- **Directions**
In the lines below, output everything from the first line through the line containing "scn.view_settings.exposure = 0.2" exactly as it is. Pictures are not part of the output.

- **Dataset section**
____________

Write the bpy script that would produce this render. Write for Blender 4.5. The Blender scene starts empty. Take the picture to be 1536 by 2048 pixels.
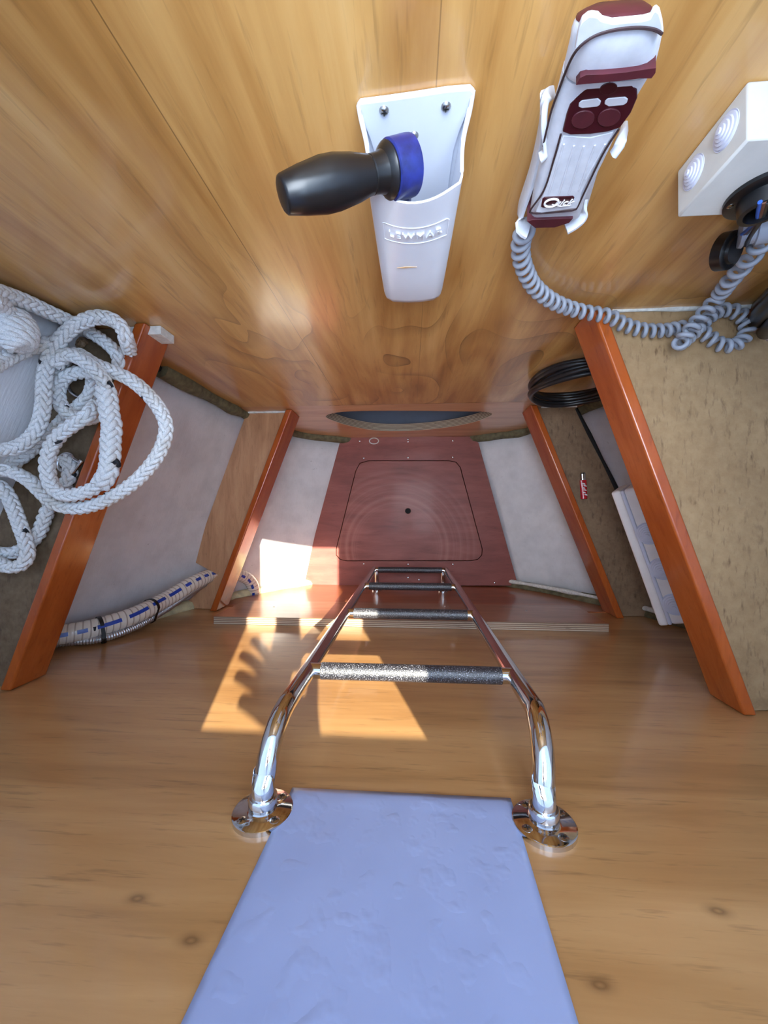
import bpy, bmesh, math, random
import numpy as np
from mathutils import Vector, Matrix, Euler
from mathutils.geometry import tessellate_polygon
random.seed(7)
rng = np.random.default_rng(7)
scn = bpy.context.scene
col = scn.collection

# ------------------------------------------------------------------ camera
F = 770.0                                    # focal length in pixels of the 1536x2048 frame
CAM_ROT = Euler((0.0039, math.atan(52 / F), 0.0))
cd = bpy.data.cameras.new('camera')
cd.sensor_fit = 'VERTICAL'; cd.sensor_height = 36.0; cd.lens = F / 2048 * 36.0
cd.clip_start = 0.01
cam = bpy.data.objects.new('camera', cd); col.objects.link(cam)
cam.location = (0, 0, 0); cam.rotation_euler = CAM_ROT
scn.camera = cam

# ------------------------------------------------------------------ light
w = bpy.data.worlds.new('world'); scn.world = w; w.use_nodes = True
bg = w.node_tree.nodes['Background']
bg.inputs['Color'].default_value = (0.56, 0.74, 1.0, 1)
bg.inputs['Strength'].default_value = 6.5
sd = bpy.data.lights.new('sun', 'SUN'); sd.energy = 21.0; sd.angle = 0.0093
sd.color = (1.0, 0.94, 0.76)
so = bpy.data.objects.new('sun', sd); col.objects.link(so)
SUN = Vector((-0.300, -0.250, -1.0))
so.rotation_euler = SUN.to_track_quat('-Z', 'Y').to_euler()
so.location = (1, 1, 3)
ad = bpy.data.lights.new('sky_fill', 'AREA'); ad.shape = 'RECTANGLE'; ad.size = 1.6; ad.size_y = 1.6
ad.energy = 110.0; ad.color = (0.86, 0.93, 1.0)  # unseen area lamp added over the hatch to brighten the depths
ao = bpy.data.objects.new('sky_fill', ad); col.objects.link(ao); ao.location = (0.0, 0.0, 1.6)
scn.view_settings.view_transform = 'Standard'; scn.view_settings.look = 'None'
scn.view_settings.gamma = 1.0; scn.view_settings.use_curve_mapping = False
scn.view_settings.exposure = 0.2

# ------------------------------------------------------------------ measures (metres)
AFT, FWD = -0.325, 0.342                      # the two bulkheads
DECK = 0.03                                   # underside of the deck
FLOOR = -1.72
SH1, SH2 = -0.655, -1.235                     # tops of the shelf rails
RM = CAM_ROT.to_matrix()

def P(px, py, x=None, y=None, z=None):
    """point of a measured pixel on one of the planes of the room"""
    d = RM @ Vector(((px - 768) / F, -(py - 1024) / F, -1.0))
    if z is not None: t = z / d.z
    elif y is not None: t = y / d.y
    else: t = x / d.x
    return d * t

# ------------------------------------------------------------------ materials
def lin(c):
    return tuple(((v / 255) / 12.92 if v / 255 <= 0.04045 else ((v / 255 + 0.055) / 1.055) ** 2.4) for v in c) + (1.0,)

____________

- **Written solution**
Write the bpy script that would produce this render. Write for Blender 4.5. The Blender scene starts empty. Take the picture to be 1536 by 2048 pixels.
import bpy, bmesh, math, random
import numpy as np
from mathutils import Vector, Matrix, Euler
from mathutils.geometry import tessellate_polygon
random.seed(7)
rng = np.random.default_rng(7)
scn = bpy.context.scene
col = scn.collection

# ------------------------------------------------------------------ camera
F = 770.0                                    # focal length in pixels of the 1536x2048 frame
CAM_ROT = Euler((0.0039, math.atan(52 / F), 0.0))
cd = bpy.data.cameras.new('camera')
cd.sensor_fit = 'VERTICAL'; cd.sensor_height = 36.0; cd.lens = F / 2048 * 36.0
cd.clip_start = 0.01
cam = bpy.data.objects.new('camera', cd); col.objects.link(cam)
cam.location = (0, 0, 0); cam.rotation_euler = CAM_ROT
scn.camera = cam

# ------------------------------------------------------------------ light
w = bpy.data.worlds.new('world'); scn.world = w; w.use_nodes = True
bg = w.node_tree.nodes['Background']
bg.inputs['Color'].default_value = (0.56, 0.74, 1.0, 1)
bg.inputs['Strength'].default_value = 6.5
sd = bpy.data.lights.new('sun', 'SUN'); sd.energy = 21.0; sd.angle = 0.0093
sd.color = (1.0, 0.94, 0.76)
so = bpy.data.objects.new('sun', sd); col.objects.link(so)
SUN = Vector((-0.300, -0.250, -1.0))
so.rotation_euler = SUN.to_track_quat('-Z', 'Y').to_euler()
so.location = (1, 1, 3)
ad = bpy.data.lights.new('sky_fill', 'AREA'); ad.shape = 'RECTANGLE'; ad.size = 1.6; ad.size_y = 1.6
ad.energy = 110.0; ad.color = (0.86, 0.93, 1.0)  # unseen area lamp added over the hatch to brighten the depths
ao = bpy.data.objects.new('sky_fill', ad); col.objects.link(ao); ao.location = (0.0, 0.0, 1.6)
scn.view_settings.view_transform = 'Standard'; scn.view_settings.look = 'None'
scn.view_settings.gamma = 1.0; scn.view_settings.use_curve_mapping = False
scn.view_settings.exposure = 0.2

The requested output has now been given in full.